• **PROBLEM REQUIREMENTS**:
Only lines with the word "this" are needed; collect each of them from the listing below.

• **DATASET CONTENT**:

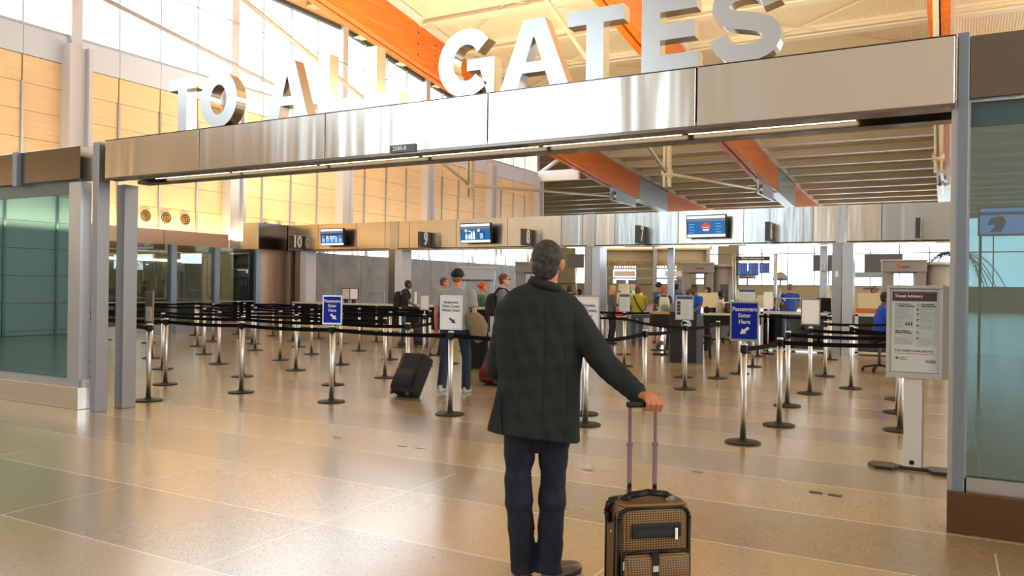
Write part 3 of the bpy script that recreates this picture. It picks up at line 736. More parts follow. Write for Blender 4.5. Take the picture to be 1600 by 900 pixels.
for ri, (y, xs) in enumerate(rows):
    for k, x in enumerate(xs):
        lab = 'steel belt stanchion, %s from the left in the %s belt row of the left queue' % (ORD[k], ORD[ri])
        if ri == 0 and k == 5: lab = 'steel stanchion carrying the left blue Passengers Enter Here sign'
        if ri == 0 and k == 6: lab = 'steel stanchion carrying the white Employees, Flight Crews, Wheel Chairs sign'
        made[(ri, k)] = (stanchion(x, y, lab, 'stanchions of the left queue' if 'carrying' not in lab else 'sign stanchions'), x, y)
    for k in range(len(xs) - 1): belt(made[(ri, k)][0], xs[k + 1] - xs[k], 0)
# the near row runs on behind the suited man, turn belts at the row ends
belt(made[(0, 6)][0], -3.64 + 5.34, 8.38 - 8.15, sag=.03)
for (a, b) in (((1, 0), (2, 1)), ((3, 2), (4, 5)), ((2, 4), (1, 3)), ((5, 4), (6, 5)), ((0, 0), (2, 0)), ((4, 0), (6, 0)), ((1, 4), (4, 6))):
    t, x, y = made[a]; _, x2, y2 = made[b]; belt(t, x2 - x, y2 - y)
sign_on(made[(0, 5)][0], ['Passengers', 'Enter', 'Here'], BLUE, WHITE, arrow=1, rz=R(16), w=.28, h=.39, size=.058)
sign_on(made[(0, 6)][0], ['Employees,', 'Flight Crews,', 'Wheel Chairs'], WHITE, NAVY, arrow=1, rz=R(12), size=.046, w=.29, h=.42)
t = stanchion(-9.3, 6.9, 'steel stanchion by the gate post with a small notice seen edge-on', 'sign stanchions')
belt(t, -2.6, 1.25)
sign_on(t, [], WHITE, NAVY, w=.27, h=.42, rz=R(-17), kind=lambda p, w, h, z: paper(p, w, h, z, .5, 0, 5), frame=mat('brown_frame', (.25, .15, .08), .5))
t = stanchion(-9.04, 12.84, 'steel stanchion in the left queue with a small blank white sign', 'sign stanchions'); sign_on(t, [], WHITE, NAVY, w=.18, h=.3, z=1.1, rz=R(20))
# middle and right lanes
mid = [(-3.64, 8.38, 'stanchion half hidden behind the skirt of the dark suit jacket'), (-3.6, 10.27, 'stanchion behind the hand of the suited man'), (-3.64, 12.29, 'stanchion directly in front of the black podium with the round seal'),
       (-3.6, 14.14, 'stanchion just right of the black podium'), (-3.45, 15.18, 'stanchion behind the right blue sign, nearest of that pair'), (-3.54, 16.75, 'stanchion behind the right blue sign, farther of that pair'),
       (-4.0, 19.5, 'small distant stanchion left of the right blue sign, near the counter')]
mt = []
for x, y, lab in mid: mt.append((stanchion(x, y, 'steel belt ' + lab, 'stanchions of the middle lane'), x, y))
for (a, x, y), (b, x2, y2) in zip(mt, mt[1:]): belt(a, x2 - x, y2 - y, sag=.03)
far = [(-5.78, 15.25, 'stanchion in front of the woman in the mustard top'), (-7.77, 18.92, 'stanchion in front of the blonde woman'), (-7.9, 16.6, 'stanchion by the bright column behind the white sign'), (-6.6, 19.8, 'stanchion at the feet of the woman in mustard'),
       (-2.4, 19.6, 'stanchion before the gap between the two dark counters')]
ft = []
for x, y, lab in far: ft.append((stanchion(x, y, 'steel belt ' + lab, 'stanchions before the checkpoint'), x, y))
belt(ft[2][0], 2.12, -1.35); belt(ft[1][0], 1.2, .9); belt(ft[4][0], -1.6, -.1); belt(ft[2][0], .13, 2.3)
belt(ft[0][0], 2.14, -2.96)
rl = [(-1.84, 8.29, 'stanchion carrying the right blue Passengers Enter Here sign'), (-1.72, 9.6, 'stanchion of the right lane, nearest behind the blue sign'), (-1.92, 11.3, 'stanchion of the right lane, slightly left of the blank white sign'),
      (-1.86, 12.87, 'stanchion carrying the blank white sign in the right lane'), (-2.0, 15.67, 'stanchion of the right lane standing just behind the blank white sign')]
rt = []
for x, y, lab in rl: rt.append((stanchion(x, y, 'steel ' + lab, 'stanchions of the right lane'), x, y))
for (a, x, y), (b, x2, y2) in zip(rt, rt[1:]): belt(a, x2 - x, y2 - y)
er = [(-1.38, 13.93, 'lone stanchion between the blank white sign and the grey advisory sign'), (-.64, 12.91, 'stanchion left of the advisory sign post, farthest of three'), (-.57, 11.48, 'stanchion left of the advisory sign post, middle of three'), (-.47, 10.0, 'stanchion left of the advisory sign post, nearest of three'), (-.7, 17.0, 'stanchion behind the advisory sign, nearest the swivel chair')]
et = []
for x, y, lab in er: et.append((stanchion(x, y, 'steel ' + lab, 'stanchions of the right lane'), x, y))
belt(rt[2][0], 1.35, .18); belt(rt[1][0], 1.25, .4); belt(rt[3][0], 1.22, .04); belt(rt[4][0], 1.3, 1.3); belt(et[1][0], .07, -1.43); belt(et[2][0], .1, -1.48); belt(et[0][0], .74, -1.02)
sign_on(rt[0][0], ['Passengers', 'Enter', 'Here'], BLUE, WHITE, arrow=-1, rz=R(6), z=1.045, h=.41, w=.285, size=.06)
sign_on(rt[3][0], [], WHITE, NAVY, w=.28, h=.41, z=1.05, rz=R(4), frame=mat('brown_grey_frame', (.2, .17, .15), .4))
t = stanchion(-4.0, 9.22 - .75, 'steel stanchion with a white Employees, Flight Crews, Visitors sign beside the jacket', 'sign stanchions'); t.location = (-3.97, 9.1, 0)
sign_on(t, ['Employees,', 'Flight Crews,', 'Visitors'], WHITE, NAVY, w=.36, h=.62, z=.86, rz=R(24), size=.06)
t = stanchion(-6.81, 17.94, 'steel stanchion with a grey printed notice between blonde woman and mustard top', 'sign stanchions'); sign_on(t, [], PALE, NAVY, w=.27, h=.43, z=1.03, rz=R(22), kind=lambda p, w, h, z: paper(p, w, h, z, .18, 0, 14))
t = stanchion(-4.15, 13.93, 'steel stanchion with a notice of four pictograms before the podium', 'sign stanchions'); sign_on(t, [], PALE, NAVY, w=.32, h=.44, z=1.03, rz=R(14), kind=lambda p, w, h, z: paper(p, w, h, z, .16, 4, 12))
t = stanchion(-4.45, 20.3, 'steel stanchion with a dark headed notice rising behind the right blue sign', 'sign stanchions'); sign_on(t, [], PALE, NAVY, w=.42, h=.4, z=1.22, rz=R(10), kind=lambda p, w, h, z: paper(p, w, h, z, .2, 0, 8))

# =================================================================== TRAVEL ADVISORY SIGN
t = thing('advisory_sign', 'tall grey framed Travel Advisory poster sign on a flat pole with black feet', 'sign', (-.27, 7.85, 0), R(3))
b = MB()
bp = [(-.36, .02), (-.30, -.10), (-.16, -.12), (-.10, -.03), (.12, -.03), (.16, -.14), (.34, -.13), (.33, .10), (.14, .1), (.1, .04), (-.1, .04), (-.16, .12), (-.32, .12)]
bmx = MB(); n = len(bp); bmx.add([(x, y, 0) for x, y in bp] + [(x, y, .03) for x, y in bp], [tuple(reversed(range(n))), tuple(range(n, 2 * n))] + [(i, (i + 1) % n, n + (i + 1) % n, n + i) for i in range(n)])
bevelled(bmx.build('base', mat('foot_dark', (.03, .022, .02), .4), t), .006, 2)
bevelled(MB().box(-.072, .072, -.03, .03, .03, .84).build('post', WHITEP, t), .005, 2)
MB().box(.072, .085, -.028, .028, .03, .84).build('post_edge', ALU, t)
MB().cyl((-.005, -.031, .07), (-.005, -.034, .07), .02, n=14).build('maker_badge', BLACK, t)
f = MB().box(-.22, .22, -.05, .05, .81, .86).box(-.22, .22, -.05, .05, 1.60, 1.63).box(-.22, -.19, -.05, .05, .86, 1.6).box(.19, .22, -.05, .05, .86, 1.6).box(-.19, .19, .0, .05, .86, 1.6)
bevelled(f.build('sign_frame', mat('frame_light_grey', (.58, .58, .57), .4, .2), t), .005, 2)
MB().box(.22, .31, -.045, .05, .815, 1.625).build('side_box', mat('frame_mid_grey', (.36, .36, .37), .4), t)
pn = MB().box(-.188, .188, -.03, -.02, .865, 1.595).build('poster', mat('poster_white', (.72, .75, .77), .5), t)
y = -.0305
MB().box(-.175, .175, y - .001, y, 1.49, 1.575).build('title_band', mat('plum_band', (.07, .055, .085), .5), pn)
MB().box(-.155, .17, y - .002, y - .001, 1.562, 1.568).build('red_rule', mat('red_rule', (.6, .12, .06), .5), pn)
text('Travel Advisory', .036, WHITE, pn, (-.155, y - .002, 1.535), bold=.0012, align='LEFT', sx=.95)
MB().box(-.155, -.003, y - .0005, y, 1.25, 1.48).box(-.155, -.003, y - .0005, y, 1.105, 1.24).box(.012, .17, y - .0005, y, 1.09, 1.48).build('pale_block', mat('pale_block', (.55, .64, .66), .5), pn)
text('Permitted in\nlimited quantities', .017, INK, pn, (-.118, y - .001, 1.455), bold=.0006, align='LEFT')
text('Not permitted\nbeyond this point', .017, INK, pn, (.052, y - .001, 1.455), bold=.0006, align='LEFT')
text('May be subject to\nadditional screening', .016, INK, pn, (-.15, y - .001, 1.22), bold=.0006, align='LEFT')
text('Your safety is our priority', .034, mat('ink_blue', (.06, .16, .36), .5), pn, (0, y - .001, 1.055), bold=.0002, sx=.86)
MB().box(-.155, .17, y - .001, y, 1.026, 1.030).build('red_rule', mat('red_rule', ()), pn)
text('Learn more at\nwww.tsa.gov', .014, INK, pn, (.17, y - .001, .965), bold=.0004, align='RIGHT')
text('Transportation\nSecurity\nAdministration', .010, mat('print_grey', ()), pn, (-.11, y - .001, .985), align='LEFT')
m = MB()
for cx in (-.135,): m.strip(arc(cx, 1.455, .013, .013, 0, 360, 20)[:-1], arc(cx, 1.455, .0105, .0105, 0, 360, 20)[:-1], y - .001, y)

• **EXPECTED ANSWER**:
Write part 3 of the bpy script that recreates this picture. It picks up at line 736. More parts follow. Write for Blender 4.5. Take the picture to be 1600 by 900 pixels.
text('Not permitted\nbeyond this point', .017, INK, pn, (.052, y - .001, 1.455), bold=.0006, align='LEFT')